INSTRUCTIONS TO FOLLOW -
Write out, word for word, the first line of the data below and every line after it through the one containing "for a, b in".

RECORD EXCERPTS -
______

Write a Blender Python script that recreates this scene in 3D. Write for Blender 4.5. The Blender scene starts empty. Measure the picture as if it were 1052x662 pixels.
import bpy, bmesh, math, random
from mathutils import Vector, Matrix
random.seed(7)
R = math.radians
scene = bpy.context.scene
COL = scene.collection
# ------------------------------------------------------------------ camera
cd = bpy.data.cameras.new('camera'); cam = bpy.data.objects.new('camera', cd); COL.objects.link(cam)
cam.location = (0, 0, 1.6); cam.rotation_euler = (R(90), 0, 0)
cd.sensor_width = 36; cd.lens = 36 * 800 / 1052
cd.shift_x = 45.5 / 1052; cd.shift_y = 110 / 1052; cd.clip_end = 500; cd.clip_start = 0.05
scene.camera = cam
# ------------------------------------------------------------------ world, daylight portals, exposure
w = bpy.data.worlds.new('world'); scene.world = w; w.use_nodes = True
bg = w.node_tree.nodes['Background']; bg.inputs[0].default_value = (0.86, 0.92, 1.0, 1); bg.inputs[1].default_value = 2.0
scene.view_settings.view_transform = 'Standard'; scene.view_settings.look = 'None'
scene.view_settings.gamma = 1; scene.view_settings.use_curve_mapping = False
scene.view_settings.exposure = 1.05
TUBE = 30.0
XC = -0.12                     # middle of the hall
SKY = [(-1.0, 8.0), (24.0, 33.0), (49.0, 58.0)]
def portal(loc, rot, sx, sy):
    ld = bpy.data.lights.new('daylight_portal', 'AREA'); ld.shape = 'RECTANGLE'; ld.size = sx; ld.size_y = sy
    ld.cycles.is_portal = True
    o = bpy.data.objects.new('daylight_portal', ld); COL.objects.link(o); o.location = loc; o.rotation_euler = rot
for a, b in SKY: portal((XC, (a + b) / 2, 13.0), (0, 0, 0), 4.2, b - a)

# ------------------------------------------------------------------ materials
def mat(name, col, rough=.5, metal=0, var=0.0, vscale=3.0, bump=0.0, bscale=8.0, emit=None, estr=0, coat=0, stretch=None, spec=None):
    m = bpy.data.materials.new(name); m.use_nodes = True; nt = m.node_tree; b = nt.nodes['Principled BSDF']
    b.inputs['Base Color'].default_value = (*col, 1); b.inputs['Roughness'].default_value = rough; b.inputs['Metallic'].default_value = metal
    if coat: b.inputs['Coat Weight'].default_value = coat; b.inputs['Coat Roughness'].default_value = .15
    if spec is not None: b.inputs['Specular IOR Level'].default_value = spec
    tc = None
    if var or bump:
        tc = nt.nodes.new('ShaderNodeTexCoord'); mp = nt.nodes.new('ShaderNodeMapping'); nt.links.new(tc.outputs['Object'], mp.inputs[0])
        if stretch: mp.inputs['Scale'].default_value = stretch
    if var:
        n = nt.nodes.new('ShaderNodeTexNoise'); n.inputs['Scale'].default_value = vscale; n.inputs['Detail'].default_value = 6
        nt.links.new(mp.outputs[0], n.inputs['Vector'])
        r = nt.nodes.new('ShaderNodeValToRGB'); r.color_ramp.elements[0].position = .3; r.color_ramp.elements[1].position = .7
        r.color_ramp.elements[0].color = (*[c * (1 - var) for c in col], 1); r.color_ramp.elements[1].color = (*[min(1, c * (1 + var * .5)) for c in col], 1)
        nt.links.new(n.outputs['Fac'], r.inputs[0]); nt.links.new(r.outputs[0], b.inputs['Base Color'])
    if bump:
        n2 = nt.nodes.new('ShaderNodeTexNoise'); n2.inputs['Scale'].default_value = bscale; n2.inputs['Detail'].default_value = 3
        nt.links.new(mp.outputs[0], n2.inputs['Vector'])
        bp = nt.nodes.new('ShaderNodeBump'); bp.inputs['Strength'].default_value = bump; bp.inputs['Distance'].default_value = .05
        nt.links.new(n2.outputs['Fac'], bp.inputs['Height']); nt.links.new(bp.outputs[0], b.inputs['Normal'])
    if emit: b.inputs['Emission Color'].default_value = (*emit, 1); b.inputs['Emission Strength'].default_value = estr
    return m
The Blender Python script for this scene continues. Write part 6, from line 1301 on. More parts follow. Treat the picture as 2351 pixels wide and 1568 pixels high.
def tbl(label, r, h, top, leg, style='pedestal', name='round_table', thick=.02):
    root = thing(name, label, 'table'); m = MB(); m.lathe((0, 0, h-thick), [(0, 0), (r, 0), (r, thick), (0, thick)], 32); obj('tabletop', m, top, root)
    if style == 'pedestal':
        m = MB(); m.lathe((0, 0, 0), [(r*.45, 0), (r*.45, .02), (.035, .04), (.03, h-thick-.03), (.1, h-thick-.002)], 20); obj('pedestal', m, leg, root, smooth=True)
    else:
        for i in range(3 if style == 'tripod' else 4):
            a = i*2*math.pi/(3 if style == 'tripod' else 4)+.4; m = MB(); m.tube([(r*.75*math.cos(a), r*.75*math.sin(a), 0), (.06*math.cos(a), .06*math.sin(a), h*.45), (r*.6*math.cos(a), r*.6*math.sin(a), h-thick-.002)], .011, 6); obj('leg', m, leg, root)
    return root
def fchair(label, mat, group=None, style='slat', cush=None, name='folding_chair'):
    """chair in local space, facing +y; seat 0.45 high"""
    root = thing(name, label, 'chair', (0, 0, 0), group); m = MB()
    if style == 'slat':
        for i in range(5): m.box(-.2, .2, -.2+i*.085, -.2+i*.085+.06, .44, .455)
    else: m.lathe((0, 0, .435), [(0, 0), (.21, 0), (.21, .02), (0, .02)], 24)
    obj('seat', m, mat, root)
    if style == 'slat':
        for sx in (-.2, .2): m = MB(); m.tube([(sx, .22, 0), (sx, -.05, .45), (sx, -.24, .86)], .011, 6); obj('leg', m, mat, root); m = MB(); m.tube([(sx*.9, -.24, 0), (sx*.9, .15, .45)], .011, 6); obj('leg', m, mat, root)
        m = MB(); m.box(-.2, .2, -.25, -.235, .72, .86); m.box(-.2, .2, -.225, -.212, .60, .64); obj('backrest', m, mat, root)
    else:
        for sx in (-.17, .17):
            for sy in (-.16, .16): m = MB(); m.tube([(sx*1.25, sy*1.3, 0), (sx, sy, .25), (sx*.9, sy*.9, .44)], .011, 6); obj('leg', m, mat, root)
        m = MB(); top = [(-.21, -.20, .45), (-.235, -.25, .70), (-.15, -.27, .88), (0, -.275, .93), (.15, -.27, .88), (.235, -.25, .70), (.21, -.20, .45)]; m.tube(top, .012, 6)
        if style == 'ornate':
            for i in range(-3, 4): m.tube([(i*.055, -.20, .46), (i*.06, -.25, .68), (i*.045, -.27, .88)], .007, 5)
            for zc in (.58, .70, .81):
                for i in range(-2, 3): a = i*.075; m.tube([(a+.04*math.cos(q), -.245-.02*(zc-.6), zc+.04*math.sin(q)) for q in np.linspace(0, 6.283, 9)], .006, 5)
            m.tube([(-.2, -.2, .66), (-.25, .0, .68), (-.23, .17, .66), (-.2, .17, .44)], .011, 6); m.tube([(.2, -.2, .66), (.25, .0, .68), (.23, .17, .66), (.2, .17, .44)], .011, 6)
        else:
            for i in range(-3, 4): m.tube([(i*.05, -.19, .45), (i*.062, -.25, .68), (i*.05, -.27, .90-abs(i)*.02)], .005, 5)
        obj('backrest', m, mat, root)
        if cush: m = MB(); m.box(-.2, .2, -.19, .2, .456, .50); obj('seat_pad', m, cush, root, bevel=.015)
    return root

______

CORRECT ANSWER -
Write a Blender Python script that recreates this scene in 3D. Write for Blender 4.5. The Blender scene starts empty. Measure the picture as if it were 1052x662 pixels.
import bpy, bmesh, math, random
from mathutils import Vector, Matrix
random.seed(7)
R = math.radians
scene = bpy.context.scene
COL = scene.collection
# ------------------------------------------------------------------ camera
cd = bpy.data.cameras.new('camera'); cam = bpy.data.objects.new('camera', cd); COL.objects.link(cam)
cam.location = (0, 0, 1.6); cam.rotation_euler = (R(90), 0, 0)
cd.sensor_width = 36; cd.lens = 36 * 800 / 1052
cd.shift_x = 45.5 / 1052; cd.shift_y = 110 / 1052; cd.clip_end = 500; cd.clip_start = 0.05
scene.camera = cam
# ------------------------------------------------------------------ world, daylight portals, exposure
w = bpy.data.worlds.new('world'); scene.world = w; w.use_nodes = True
bg = w.node_tree.nodes['Background']; bg.inputs[0].default_value = (0.86, 0.92, 1.0, 1); bg.inputs[1].default_value = 2.0
scene.view_settings.view_transform = 'Standard'; scene.view_settings.look = 'None'
scene.view_settings.gamma = 1; scene.view_settings.use_curve_mapping = False
scene.view_settings.exposure = 1.05
TUBE = 30.0
XC = -0.12                     # middle of the hall
SKY = [(-1.0, 8.0), (24.0, 33.0), (49.0, 58.0)]
def portal(loc, rot, sx, sy):
    ld = bpy.data.lights.new('daylight_portal', 'AREA'); ld.shape = 'RECTANGLE'; ld.size = sx; ld.size_y = sy
    ld.cycles.is_portal = True
    o = bpy.data.objects.new('daylight_portal', ld); COL.objects.link(o); o.location = loc; o.rotation_euler = rot
for a, b in SKY: portal((XC, (a + b) / 2, 13.0), (0, 0, 0), 4.2, b - a)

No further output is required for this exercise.